Otherwise, I’d go with a 0* quilt with a silk liner. Lots of versatility.

Make sure you’ve got a good pad. And if its cold, use the straps. And a beanie or a beanie and neck gaiter or a balaclava.

From: Dirty D
05-Oct-19

Dirty D's embedded Photo
Dirty D's embedded Photo
You said weight and size are not an issue. I own a pile of sleeping bags (Marmot, Big Agnus, etc.) and if I'm car camping and/or not carrying it far my new favorite is this cheapy from Sportsmans Warehouse - Teton Sports Celsius XL. I bought it last year for guiding late season rifle hunts thinking I'd need a colder weather bag but I've been using it for about everything except backpack hunts.
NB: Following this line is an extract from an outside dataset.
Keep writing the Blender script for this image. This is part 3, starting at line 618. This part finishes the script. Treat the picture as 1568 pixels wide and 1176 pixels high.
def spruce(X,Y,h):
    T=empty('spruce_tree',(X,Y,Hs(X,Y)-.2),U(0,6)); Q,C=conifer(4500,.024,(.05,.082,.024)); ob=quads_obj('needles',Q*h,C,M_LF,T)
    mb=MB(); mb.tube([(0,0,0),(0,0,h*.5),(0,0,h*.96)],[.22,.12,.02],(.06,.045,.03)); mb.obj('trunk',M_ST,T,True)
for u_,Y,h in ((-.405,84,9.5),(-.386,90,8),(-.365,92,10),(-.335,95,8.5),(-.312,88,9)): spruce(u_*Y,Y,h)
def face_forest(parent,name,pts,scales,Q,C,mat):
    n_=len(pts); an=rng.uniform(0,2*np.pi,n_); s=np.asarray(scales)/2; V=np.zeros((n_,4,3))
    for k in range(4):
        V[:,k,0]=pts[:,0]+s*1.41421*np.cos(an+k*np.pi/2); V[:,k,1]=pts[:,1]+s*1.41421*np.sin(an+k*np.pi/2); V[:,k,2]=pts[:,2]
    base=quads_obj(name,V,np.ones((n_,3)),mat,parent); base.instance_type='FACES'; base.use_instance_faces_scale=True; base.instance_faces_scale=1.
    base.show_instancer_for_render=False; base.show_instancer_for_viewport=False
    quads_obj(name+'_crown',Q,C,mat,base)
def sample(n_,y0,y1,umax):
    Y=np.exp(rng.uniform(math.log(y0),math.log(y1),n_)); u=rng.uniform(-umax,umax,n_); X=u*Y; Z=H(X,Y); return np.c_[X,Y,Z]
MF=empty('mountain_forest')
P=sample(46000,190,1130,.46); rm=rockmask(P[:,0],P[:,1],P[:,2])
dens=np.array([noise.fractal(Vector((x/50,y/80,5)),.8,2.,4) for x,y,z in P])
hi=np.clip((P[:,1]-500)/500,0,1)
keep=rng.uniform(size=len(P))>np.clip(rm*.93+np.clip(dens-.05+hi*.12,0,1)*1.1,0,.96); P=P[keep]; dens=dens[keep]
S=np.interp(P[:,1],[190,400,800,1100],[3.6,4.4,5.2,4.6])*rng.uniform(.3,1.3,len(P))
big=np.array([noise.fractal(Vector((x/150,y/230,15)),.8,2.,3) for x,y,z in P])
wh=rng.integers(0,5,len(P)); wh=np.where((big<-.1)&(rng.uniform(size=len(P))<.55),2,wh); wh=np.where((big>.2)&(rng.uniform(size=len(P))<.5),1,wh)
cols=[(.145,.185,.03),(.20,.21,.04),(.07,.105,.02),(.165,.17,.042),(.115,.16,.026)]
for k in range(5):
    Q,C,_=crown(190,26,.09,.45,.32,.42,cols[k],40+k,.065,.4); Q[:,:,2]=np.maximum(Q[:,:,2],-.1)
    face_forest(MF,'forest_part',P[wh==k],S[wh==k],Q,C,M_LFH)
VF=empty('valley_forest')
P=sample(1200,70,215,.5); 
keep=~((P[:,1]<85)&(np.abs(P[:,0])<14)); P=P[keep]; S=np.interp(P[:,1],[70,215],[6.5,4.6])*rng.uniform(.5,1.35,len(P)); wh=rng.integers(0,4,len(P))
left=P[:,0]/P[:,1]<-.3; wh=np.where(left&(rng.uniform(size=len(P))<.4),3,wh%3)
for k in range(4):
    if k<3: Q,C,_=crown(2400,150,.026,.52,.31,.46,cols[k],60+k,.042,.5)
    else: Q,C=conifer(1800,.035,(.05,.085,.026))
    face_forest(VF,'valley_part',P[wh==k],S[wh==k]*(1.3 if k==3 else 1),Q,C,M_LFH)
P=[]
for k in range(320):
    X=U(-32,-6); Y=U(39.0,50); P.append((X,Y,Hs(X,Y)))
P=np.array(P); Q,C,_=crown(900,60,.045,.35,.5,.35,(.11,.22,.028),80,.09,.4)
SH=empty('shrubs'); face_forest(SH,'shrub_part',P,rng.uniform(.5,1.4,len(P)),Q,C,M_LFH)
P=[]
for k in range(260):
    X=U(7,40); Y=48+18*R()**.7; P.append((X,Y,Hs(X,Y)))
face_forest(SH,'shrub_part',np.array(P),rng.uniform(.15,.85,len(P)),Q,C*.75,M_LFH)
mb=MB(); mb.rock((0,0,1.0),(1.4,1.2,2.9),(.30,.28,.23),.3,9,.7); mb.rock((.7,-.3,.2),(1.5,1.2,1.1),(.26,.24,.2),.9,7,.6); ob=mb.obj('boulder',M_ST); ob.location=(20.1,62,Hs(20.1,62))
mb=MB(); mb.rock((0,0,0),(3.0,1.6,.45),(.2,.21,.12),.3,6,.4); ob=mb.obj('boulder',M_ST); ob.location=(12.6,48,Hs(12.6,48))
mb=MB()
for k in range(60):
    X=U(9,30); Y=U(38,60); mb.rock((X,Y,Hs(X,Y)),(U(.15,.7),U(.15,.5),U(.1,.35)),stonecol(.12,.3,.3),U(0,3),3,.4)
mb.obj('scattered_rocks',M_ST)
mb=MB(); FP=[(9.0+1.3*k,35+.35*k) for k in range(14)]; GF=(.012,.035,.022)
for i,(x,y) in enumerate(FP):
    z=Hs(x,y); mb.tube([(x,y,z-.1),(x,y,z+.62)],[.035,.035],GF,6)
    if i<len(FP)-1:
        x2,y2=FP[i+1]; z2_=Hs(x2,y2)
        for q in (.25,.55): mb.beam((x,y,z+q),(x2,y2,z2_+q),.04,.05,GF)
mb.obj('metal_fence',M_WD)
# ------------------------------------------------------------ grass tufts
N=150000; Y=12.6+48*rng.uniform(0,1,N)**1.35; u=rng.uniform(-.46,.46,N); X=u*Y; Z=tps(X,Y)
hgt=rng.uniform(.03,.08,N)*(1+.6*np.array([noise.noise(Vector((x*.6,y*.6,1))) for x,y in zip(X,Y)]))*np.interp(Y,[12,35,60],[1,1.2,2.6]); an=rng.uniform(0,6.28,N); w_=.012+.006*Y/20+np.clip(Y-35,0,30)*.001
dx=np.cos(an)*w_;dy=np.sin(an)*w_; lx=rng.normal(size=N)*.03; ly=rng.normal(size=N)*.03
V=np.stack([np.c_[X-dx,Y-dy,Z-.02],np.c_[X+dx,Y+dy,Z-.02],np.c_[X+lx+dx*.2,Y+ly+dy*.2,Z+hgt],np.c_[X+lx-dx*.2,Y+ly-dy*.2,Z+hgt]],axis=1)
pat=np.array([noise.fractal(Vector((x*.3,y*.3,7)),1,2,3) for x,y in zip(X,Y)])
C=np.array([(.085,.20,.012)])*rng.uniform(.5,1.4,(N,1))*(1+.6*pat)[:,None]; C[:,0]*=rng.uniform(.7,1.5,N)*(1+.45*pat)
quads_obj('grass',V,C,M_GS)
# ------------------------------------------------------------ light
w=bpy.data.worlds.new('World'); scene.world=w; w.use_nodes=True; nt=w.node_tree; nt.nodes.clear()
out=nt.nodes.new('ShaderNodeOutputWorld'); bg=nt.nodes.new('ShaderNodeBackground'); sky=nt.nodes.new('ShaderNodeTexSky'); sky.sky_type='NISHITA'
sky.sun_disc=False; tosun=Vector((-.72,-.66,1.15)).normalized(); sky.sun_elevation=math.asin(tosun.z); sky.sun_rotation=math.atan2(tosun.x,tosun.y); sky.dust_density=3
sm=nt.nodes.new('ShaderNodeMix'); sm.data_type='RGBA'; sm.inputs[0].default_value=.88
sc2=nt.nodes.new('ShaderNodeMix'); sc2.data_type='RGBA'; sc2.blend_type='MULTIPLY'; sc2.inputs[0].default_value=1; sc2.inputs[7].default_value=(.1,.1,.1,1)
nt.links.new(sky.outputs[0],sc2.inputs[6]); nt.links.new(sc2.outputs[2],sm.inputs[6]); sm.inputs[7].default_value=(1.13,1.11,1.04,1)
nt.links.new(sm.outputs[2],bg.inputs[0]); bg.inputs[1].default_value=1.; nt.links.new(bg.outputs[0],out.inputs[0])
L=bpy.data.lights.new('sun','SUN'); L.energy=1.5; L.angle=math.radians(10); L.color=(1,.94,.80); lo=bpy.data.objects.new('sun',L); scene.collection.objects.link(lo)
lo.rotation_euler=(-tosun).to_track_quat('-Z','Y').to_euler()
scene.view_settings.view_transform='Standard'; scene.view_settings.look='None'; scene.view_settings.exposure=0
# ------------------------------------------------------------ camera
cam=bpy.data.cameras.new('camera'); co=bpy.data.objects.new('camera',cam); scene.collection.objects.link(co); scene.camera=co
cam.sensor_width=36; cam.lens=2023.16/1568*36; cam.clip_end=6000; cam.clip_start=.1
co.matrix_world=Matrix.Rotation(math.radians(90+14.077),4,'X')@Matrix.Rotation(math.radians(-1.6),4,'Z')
I like the bigger cut and it's definitely warm.

From: Whocares
05-Oct-19
Marmot Helium 15 degree. Super light, packs small, great for backpacking. Warm. If colder simply have a light liner or wear a t shirt and long underwear that you have along anyway.

From: pirogue
06-Oct-19
Another fan of the Marmot Helium. However, I got mine when they were made using 900 ct goose down. Lighter and packs smaller than today’s 850 ct goose down.

From: Ambush
07-Oct-19
I also have an older Marmot Helium 15* with the *waterproof* shell. Very light, compact and fairly roomy. If you're not using a sleeping pad with a decent R value, then you're screwed any way. Up until last week I was using a non-insulated Neoair with a Z-Lite pad on top. A warm sleep system is built from the ground up. When I'm backpacking in cold weather or high country, I always carry a down puffy and down pants, which can easily add ten degrees to the bag rating. If you need more just wear more of the clothes you have with you anyway. I almost always have on at least a very light layer of Merino wool and Merino liner socks. They slip around nicely inside the bag so you don't get that twisted up feeling when rolling around.